:: What the exercise asks ::
Write out again, unaltered, the lines from the start through the line containing "C = S.collection".

:: The data ::

----------------

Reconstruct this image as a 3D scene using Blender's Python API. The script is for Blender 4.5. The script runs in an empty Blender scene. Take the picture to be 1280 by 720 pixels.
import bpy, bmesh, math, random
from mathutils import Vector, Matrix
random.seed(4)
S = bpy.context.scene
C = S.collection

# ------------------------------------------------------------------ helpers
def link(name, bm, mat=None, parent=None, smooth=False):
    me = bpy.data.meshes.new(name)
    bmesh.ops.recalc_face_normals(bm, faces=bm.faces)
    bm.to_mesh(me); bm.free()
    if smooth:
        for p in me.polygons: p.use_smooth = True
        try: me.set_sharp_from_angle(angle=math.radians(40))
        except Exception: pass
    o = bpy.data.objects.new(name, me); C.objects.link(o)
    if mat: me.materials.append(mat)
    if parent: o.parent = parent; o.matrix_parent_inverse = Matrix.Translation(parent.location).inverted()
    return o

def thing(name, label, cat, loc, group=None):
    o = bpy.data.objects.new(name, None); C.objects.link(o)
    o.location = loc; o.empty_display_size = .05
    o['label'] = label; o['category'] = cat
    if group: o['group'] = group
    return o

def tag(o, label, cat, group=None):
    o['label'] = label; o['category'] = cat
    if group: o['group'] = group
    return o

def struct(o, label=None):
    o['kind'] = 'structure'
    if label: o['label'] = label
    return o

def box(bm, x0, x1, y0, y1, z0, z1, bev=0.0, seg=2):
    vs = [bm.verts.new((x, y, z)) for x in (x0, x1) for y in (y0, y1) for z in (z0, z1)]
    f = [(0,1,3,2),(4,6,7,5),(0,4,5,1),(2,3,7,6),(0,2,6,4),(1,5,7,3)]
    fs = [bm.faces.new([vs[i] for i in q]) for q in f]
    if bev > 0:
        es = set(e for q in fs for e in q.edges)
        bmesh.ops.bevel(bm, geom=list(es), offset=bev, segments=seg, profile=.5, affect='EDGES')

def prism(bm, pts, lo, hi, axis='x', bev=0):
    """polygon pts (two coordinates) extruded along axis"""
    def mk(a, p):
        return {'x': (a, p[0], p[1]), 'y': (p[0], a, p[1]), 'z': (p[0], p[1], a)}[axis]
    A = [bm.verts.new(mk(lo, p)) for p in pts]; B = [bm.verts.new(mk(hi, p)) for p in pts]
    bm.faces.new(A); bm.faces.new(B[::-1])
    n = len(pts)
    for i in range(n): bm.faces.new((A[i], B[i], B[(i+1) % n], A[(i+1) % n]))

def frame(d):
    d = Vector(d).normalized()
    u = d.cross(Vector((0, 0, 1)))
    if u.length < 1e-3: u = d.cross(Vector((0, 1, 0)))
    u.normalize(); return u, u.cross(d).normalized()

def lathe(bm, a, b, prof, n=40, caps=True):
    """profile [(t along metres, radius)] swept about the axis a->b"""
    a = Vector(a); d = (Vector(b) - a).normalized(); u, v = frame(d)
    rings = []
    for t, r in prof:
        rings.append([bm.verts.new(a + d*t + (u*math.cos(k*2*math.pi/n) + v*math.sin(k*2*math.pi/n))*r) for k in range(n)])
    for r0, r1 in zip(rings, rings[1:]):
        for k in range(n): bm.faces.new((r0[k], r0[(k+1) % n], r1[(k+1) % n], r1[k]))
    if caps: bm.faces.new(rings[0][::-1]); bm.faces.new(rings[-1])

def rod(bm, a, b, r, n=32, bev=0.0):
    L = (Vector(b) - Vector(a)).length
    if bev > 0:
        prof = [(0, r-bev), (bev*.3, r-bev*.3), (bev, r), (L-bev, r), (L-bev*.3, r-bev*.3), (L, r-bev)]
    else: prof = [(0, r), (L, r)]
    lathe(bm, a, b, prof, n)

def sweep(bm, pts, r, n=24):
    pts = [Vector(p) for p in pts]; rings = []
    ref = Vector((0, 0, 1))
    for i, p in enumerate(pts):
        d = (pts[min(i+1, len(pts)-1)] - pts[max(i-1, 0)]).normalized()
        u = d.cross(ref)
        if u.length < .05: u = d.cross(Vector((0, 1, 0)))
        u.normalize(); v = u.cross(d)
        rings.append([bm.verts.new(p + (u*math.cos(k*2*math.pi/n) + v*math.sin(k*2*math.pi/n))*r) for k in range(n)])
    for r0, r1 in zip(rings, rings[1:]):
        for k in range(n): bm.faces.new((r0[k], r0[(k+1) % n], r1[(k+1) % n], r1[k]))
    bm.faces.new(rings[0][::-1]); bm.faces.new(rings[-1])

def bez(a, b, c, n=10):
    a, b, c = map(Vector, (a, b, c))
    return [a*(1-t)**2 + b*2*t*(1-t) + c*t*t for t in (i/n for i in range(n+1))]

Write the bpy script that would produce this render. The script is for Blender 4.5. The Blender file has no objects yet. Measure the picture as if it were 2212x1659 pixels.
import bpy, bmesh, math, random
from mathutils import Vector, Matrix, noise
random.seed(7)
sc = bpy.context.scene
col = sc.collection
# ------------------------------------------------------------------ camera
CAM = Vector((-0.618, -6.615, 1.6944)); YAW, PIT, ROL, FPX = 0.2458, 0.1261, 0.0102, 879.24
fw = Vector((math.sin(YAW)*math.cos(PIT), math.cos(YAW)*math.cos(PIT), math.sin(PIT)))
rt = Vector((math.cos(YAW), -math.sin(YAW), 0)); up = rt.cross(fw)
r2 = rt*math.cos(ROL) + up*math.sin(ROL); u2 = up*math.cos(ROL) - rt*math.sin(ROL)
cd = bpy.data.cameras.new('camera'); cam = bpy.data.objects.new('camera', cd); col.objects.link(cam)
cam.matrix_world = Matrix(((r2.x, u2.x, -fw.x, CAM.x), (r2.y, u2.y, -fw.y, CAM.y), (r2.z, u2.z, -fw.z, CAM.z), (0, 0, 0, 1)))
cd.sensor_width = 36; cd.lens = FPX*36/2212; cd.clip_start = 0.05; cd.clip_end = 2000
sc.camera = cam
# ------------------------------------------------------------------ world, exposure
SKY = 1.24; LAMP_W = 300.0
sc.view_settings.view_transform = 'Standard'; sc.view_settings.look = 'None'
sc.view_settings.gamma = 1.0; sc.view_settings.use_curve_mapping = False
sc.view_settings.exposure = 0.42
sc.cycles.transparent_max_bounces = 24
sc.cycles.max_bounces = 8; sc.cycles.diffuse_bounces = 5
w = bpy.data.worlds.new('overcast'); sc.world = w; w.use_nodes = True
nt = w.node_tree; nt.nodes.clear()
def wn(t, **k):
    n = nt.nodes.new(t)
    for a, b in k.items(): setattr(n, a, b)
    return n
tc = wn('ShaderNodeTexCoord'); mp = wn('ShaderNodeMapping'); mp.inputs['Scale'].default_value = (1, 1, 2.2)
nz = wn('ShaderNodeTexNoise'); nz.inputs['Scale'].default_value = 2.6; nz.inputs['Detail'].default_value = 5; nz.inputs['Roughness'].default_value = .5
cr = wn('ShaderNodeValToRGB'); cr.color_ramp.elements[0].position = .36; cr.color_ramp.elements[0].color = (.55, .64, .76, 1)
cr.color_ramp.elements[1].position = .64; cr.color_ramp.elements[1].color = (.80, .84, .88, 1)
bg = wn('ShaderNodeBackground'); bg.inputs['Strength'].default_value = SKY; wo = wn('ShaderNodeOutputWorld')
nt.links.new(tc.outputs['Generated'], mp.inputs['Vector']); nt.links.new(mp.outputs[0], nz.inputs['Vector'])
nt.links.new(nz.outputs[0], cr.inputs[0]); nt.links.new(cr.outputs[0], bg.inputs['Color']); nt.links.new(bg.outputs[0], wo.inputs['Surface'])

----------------

:: Task result ::
Reconstruct this image as a 3D scene using Blender's Python API. The script is for Blender 4.5. The script runs in an empty Blender scene. Take the picture to be 1280 by 720 pixels.
import bpy, bmesh, math, random
from mathutils import Vector, Matrix
random.seed(4)
S = bpy.context.scene
C = S.collection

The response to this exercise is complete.